I have a interior landing (a room entrance) sitting at 12 inches from the floor. I'm having trouble running the numbers on the stringer calculation since dividing the total rise by 7 is 1. That means 1 step (tread).

Technically I need 2 steps (treads) including the tread which is at the TOP of the stairs which should sit flush with the landing.

How can this calculation account for this top step? Also, for this short height, I'm assuming I need wider treads -- any tips to calculate this would be excellent.

  • 1
    mycarpentry.com this guy has a excellent site. And a whole section on stairs and stair building and layout.
    – Paul Logan
    Nov 20, 2017 at 6:54

1 Answer 1


Yes, there is a ratio of height of riser to width of tread. Exterior stairs are not generally as steep as interior stairs. The ICC Code requires a minimum of 4” high riser and allows residential stairs to have a maximum of 8” high risers. All risers in a run must be within 3/8” difference of largest to smallest. (See R311.7.5.1.)

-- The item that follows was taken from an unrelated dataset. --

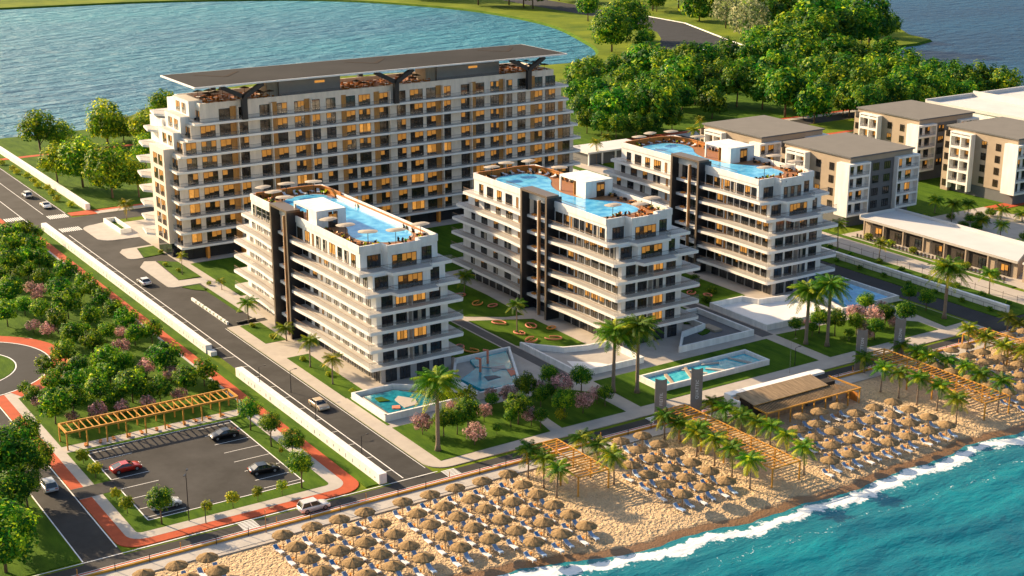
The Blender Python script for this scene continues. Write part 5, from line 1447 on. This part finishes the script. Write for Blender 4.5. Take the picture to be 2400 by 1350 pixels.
for q in TREES: put_tree(*q[:5], ZS[q[5]])
DESC = {'park': 'leafy green tree', 'near': 'round leafy tree', 'gold': 'young yellow-green tree', 'wood': 'green tree', 'lime': 'yellow-green tree', 'big': 'tall broad tree', 'pink': 'pink blossom tree', 'white': 'pale flowering tree', 'orange': 'orange-yellow bush'}
for (zone, kind), lst in ZN.items():
    for o in lst: o['group'] = ('pink blossom trees ' if kind == 'pink' else 'trees ') + zone
    word_rows(lst, DESC[kind], zone, 26 if len(lst) > 12 else 12)

# ---------------------------------------------------------------- palms
def palm_crown(seed, mt, fronds, length, droop, w):
    r = random.Random(seed); b = MB(); b.m(mt)
    for i in range(fronds):
        a = i * 2.39996 + r.uniform(-.2, .2); lift = 1.15 - 1.5 * (i / fronds) + r.uniform(-.1, .1); L = length * r.uniform(.82, 1.08) * (.8 if lift > .8 else 1)
        d = Vector((math.cos(a), math.sin(a), 0)); side = Vector((-math.sin(a), math.cos(a), 0)); n = 9; pts = []
        for k in range(n + 1):
            s = k / n; x = L * math.cos(lift * (1 - .5 * s)) * s * .95; z = L * (math.sin(lift) * s - droop * s * s * (1.05 - .35 * lift))
            pts.append(d * x + Vector((0, 0, z)))
        tn = r.uniform(.15, .5) + (.3 if r.random() < .3 else 0)
        b.tube(pts, [.05 * length / 3.5 * (1 - .8 * k / n) for k in range(n + 1)], mt, 4, False, .6)
        for k in range(1, n * 2):
            s = k / (n * 2); p0 = pts[int(s * n)].lerp(pts[min(n, int(s * n) + 1)], s * n - int(s * n)); tan = (pts[min(n, int(s * n) + 1)] - pts[int(s * n)]).normalized()
            ll = w * math.sin(math.pi * min(1, s * .86 + .14)) ** .6 * r.uniform(.85, 1.1)
            for sg in (-1, 1):
                tip = p0 + side * (sg * ll * .82) + tan * ll * .62 + Vector((0, 0, -ll * (.35 + .3 * r.random())))
                hw = tan * (L / n * .30)
                m_ = (p0 + tip) / 2 + Vector((0, 0, ll * .08))
                b.quad([p0 - hw * .4, m_ - hw * .8, tip, m_ + hw * .8, p0 + hw * .4], mt, min(1, tn + r.uniform(-.1, .15) + (.35 if lift < -.15 else 0)))
    return b.mesh('crown', tint=True)
def palm_trunk(h, r0, seed, lean=.0):
    r = random.Random(seed); b = MB(); n = 12; pts = []; rs = []
    for k in range(n + 1):
        s = k / n; pts.append((lean * s * s, lean * .4 * s * s, h * s)); rs.append(r0 * (1.7 if k == 0 else 1.15 if k == 1 else 1 + .08 * (k % 2)) * (1 - .25 * s))
    b.tube(pts, rs, 'palm_bark', 8)
    b.tube([(lean, lean * .4, h - .35), (lean, lean * .4, h + .25)], [r0 * 1.2, r0 * 1.9], 'palm_bark', 8); return b.mesh('trunk', True)
PC = {'beach': [palm_crown(100 + i, 'leaf_palm', 26, 2.65, .55, .72) for i in range(4)], 'gold': [palm_crown(110 + i, 'leaf_palm_gold', 24, 2.5, .55, .7) for i in range(2)],
      'big': [palm_crown(120 + i, 'leaf_palm', 48, 4.6, .60, 1.0) for i in range(3)], 'tiny': [palm_crown(130 + i, 'leaf_palm_gold', 13, 1.5, .5, .5) for i in range(2)]}
PTK = {}
PZ = {}
def put_palm(kind, x, y, h, zone, z0=0.1):
    key = (kind, round(h * 2) / 2)
    if key not in PTK: PTK[key] = palm_trunk(key[1], {'big': .34, 'beach': .13, 'gold': .13, 'tiny': .08}[kind], len(PTK), .25 if kind != 'big' else .1)
    t = thing('palm_tree', 'x', 'palm tree', (x, y, z0), rt.uniform(0, 6.28), 'palm trees ' + zone)
    c = child('crown', rt.choice(PC[kind]), t, (.25 if kind != 'big' else .1, .1 if kind != 'big' else .04, key[1] + .1), rt.uniform(0, 6.28)); s = rt.uniform(.92, 1.08); c.scale = (s, s, s)
    child('trunk', PTK[key], t); PZ.setdefault((zone, kind), []).append(t)
PZS=['around the first pergola', 'around the second pergola', 'around the third pergola', 'at the far right of the beach', 'behind the long pavilion', 'behind the right tower', 'beside the towers and roads', 'on the hotel front lawn', 'on the sea front']
for q in [('beach',109.2,164.4,4.3,0),
('beach',109.2,160.3,4.5,0),
('beach',109,156.7,4.3,0),
('beach',121.3,167.5,2.7,0),
('beach',121.5,163.8,2.3,0),
('beach',118.5,155.7,4.5,0),
('beach',135.4,165.1,3.9,1),
('beach',136.8,162.8,2.9,1),
('beach',136.5,158.3,3.8,1),
('beach',135.1,156.9,4.2,1),
('beach',135.2,152.8,4.3,1),
('beach',134.8,148.4,4.6,1),
('beach',134.2,143.8,4.6,1),
('beach',147.7,168.1,2.4,1),
('beach',147.8,164.8,2.5,1),
('beach',147.8,161.1,2.3,1),
('beach',147.6,157.4,2.9,1),
('beach',147.8,154.3,3,1),
('beach',147.6,150.4,3.2,1),
('beach',144.1,143,4.6,1),
('beach',183.6,169.1,2.8,2),
('beach',179.2,161,4.4,2),
('beach',179.6,157.3,4.6,2),
('beach',179.7,153.4,5,2),
('beach',180.6,149.9,4.4,2),
('beach',178.8,144.3,4.7,2),
('beach',194.1,170.1,2.9,2),
('beach',194,166.2,3,2),
('beach',193.9,163.4,2.9,2),
('beach',195.5,161.4,2.4,2),
('beach',194.6,156.4,2.9,2),
('beach',193.9,152.4,3,2),
('beach',188.5,144,5.4,2),
('gold',208.2,167,4.3,3),
('gold',208.1,163,3.8,3),
('gold',208.3,158.9,3.6,3),
('gold',207.8,154.4,4.1,3),
('gold',223,170.2,3,3),
('gold',223.4,167.7,2.5,3),
('gold',211.6,158.8,2.1,3),
('big',103.1,180.4,11.5,8),
('big',140.8,185.8,11.2,8),
('big',144,183.3,11.8,8),
('big',185.9,186.1,10.5,8),
('big',188.4,183.1,12.1,8),
('big',219.6,182.5,10.5,8),
('beach',103.4,254.8,3.9,6),
('gold',105.1,240.7,2.4,6),
('gold',102.6,225.1,4.8,6),
('gold',102.2,215.2,4.7,6),
('beach',148.6,248,4.2,6),
('beach',144.3,221.3,5.5,6),
('gold',110.3,347.3,4,6),
('beach',238.9,231,5.9,6),
('gold',240.3,219.4,3.8,6),
('beach',240.3,188.7,4.6,6),
('beach',277.8,231.4,5.6,4),
('beach',293.2,229,2.7,4),
('beach',278.1,216.9,3.3,4),
('beach',284.4,242.4,3.3,4),
('beach',288,234.9,3.3,4),
('beach',280.8,224.6,2.7,4),
('beach',295.9,224.7,2.2,4),
('gold',247.1,336.5,6.3,5),
('gold',293.3,348.2,3.4,5),
('gold',262.2,352.4,4.2,5),
('gold',308.9,363.7,2.8,5),
('tiny',104.4,293.3,4.3,7),
('tiny',107.4,278.2,1.9,7),]: put_palm(*q[:4], PZS[q[4]])
for (zone, kind), lst in PZ.items():
    word_rows(lst, {'beach': 'feathery palm', 'gold': 'yellowish palm', 'big': 'tall thick-trunked palm', 'tiny': 'small golden palm'}[kind], zone, 14 if kind != 'big' else 60)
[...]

A commonly used formula for calculating the depth of tread to height of riser is established in “Graphic Standards”, commonly used by architects and engineers. On page 7 they give this formula for interior stairs:

Riser plus tread = 17.5”.

Thus 7 1/2” riser + 10” tread = 17.5”


Riser times tread = 75

Thus 7.5” riser x 10” tread = 75

You have two steps 6” high...so I’d use 12 1/2” tread.